▶ **Instructions to follow**:
Copy out every line exactly as given.
-=-=-=-=-
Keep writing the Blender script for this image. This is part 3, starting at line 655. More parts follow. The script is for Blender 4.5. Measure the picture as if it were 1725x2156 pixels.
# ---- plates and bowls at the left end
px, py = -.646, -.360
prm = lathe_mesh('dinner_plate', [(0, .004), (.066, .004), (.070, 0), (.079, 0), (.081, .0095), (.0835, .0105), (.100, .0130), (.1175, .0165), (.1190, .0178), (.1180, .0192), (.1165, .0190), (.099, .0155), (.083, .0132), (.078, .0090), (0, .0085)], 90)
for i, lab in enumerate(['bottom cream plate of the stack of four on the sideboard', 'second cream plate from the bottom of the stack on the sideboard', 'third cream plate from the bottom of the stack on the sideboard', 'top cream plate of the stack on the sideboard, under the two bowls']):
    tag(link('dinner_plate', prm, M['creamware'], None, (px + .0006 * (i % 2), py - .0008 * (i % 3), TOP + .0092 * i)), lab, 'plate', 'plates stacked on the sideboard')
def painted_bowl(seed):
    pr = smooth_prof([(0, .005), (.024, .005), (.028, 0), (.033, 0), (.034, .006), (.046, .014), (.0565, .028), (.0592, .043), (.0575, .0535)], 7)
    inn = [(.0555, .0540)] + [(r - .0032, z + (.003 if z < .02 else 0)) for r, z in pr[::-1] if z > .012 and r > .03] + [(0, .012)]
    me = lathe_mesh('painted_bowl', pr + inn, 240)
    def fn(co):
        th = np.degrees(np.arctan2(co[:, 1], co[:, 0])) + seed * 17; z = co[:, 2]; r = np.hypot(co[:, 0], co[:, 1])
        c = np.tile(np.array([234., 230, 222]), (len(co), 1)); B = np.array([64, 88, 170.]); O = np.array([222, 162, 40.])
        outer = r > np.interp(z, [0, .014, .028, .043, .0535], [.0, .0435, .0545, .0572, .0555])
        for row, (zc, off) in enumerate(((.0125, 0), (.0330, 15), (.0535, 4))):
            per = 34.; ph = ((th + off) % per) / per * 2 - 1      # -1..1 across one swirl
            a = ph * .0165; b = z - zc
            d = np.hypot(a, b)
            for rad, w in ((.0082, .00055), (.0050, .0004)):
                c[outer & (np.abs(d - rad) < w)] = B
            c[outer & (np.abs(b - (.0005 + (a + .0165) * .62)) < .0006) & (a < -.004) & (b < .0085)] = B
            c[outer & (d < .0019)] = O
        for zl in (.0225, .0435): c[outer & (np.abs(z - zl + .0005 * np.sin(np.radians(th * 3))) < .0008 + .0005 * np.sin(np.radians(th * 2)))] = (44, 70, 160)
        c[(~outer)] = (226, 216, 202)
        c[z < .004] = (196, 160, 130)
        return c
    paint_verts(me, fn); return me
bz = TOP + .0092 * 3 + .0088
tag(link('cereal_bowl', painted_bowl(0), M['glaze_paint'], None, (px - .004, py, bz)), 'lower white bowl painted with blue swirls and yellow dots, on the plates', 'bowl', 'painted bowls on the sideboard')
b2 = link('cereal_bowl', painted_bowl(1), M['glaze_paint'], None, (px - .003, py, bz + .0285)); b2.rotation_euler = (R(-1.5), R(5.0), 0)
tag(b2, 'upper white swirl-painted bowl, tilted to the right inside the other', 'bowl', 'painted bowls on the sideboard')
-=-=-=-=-
▶ **Expected answer**:
Keep writing the Blender script for this image. This is part 3, starting at line 655. More parts follow. The script is for Blender 4.5. Measure the picture as if it were 1725x2156 pixels.
# ---- plates and bowls at the left end
px, py = -.646, -.360
prm = lathe_mesh('dinner_plate', [(0, .004), (.066, .004), (.070, 0), (.079, 0), (.081, .0095), (.0835, .0105), (.100, .0130), (.1175, .0165), (.1190, .0178), (.1180, .0192), (.1165, .0190), (.099, .0155), (.083, .0132), (.078, .0090), (0, .0085)], 90)
for i, lab in enumerate(['bottom cream plate of the stack of four on the sideboard', 'second cream plate from the bottom of the stack on the sideboard', 'third cream plate from the bottom of the stack on the sideboard', 'top cream plate of the stack on the sideboard, under the two bowls']):
    tag(link('dinner_plate', prm, M['creamware'], None, (px + .0006 * (i % 2), py - .0008 * (i % 3), TOP + .0092 * i)), lab, 'plate', 'plates stacked on the sideboard')
def painted_bowl(seed):
    pr = smooth_prof([(0, .005), (.024, .005), (.028, 0), (.033, 0), (.034, .006), (.046, .014), (.0565, .028), (.0592, .043), (.0575, .0535)], 7)
    inn = [(.0555, .0540)] + [(r - .0032, z + (.003 if z < .02 else 0)) for r, z in pr[::-1] if z > .012 and r > .03] + [(0, .012)]
    me = lathe_mesh('painted_bowl', pr + inn, 240)
    def fn(co):
        th = np.degrees(np.arctan2(co[:, 1], co[:, 0])) + seed * 17; z = co[:, 2]; r = np.hypot(co[:, 0], co[:, 1])
        c = np.tile(np.array([234., 230, 222]), (len(co), 1)); B = np.array([64, 88, 170.]); O = np.array([222, 162, 40.])
        outer = r > np.interp(z, [0, .014, .028, .043, .0535], [.0, .0435, .0545, .0572, .0555])
        for row, (zc, off) in enumerate(((.0125, 0), (.0330, 15), (.0535, 4))):
            per = 34.; ph = ((th + off) % per) / per * 2 - 1      # -1..1 across one swirl
            a = ph * .0165; b = z - zc
            d = np.hypot(a, b)
            for rad, w in ((.0082, .00055), (.0050, .0004)):
                c[outer & (np.abs(d - rad) < w)] = B
            c[outer & (np.abs(b - (.0005 + (a + .0165) * .62)) < .0006) & (a < -.004) & (b < .0085)] = B
            c[outer & (d < .0019)] = O
        for zl in (.0225, .0435): c[outer & (np.abs(z - zl + .0005 * np.sin(np.radians(th * 3))) < .0008 + .0005 * np.sin(np.radians(th * 2)))] = (44, 70, 160)
        c[(~outer)] = (226, 216, 202)
        c[z < .004] = (196, 160, 130)
        return c
    paint_verts(me, fn); return me
bz = TOP + .0092 * 3 + .0088
tag(link('cereal_bowl', painted_bowl(0), M['glaze_paint'], None, (px - .004, py, bz)), 'lower white bowl painted with blue swirls and yellow dots, on the plates', 'bowl', 'painted bowls on the sideboard')
b2 = link('cereal_bowl', painted_bowl(1), M['glaze_paint'], None, (px - .003, py, bz + .0285)); b2.rotation_euler = (R(-1.5), R(5.0), 0)
tag(b2, 'upper white swirl-painted bowl, tilted to the right inside the other', 'bowl', 'painted bowls on the sideboard')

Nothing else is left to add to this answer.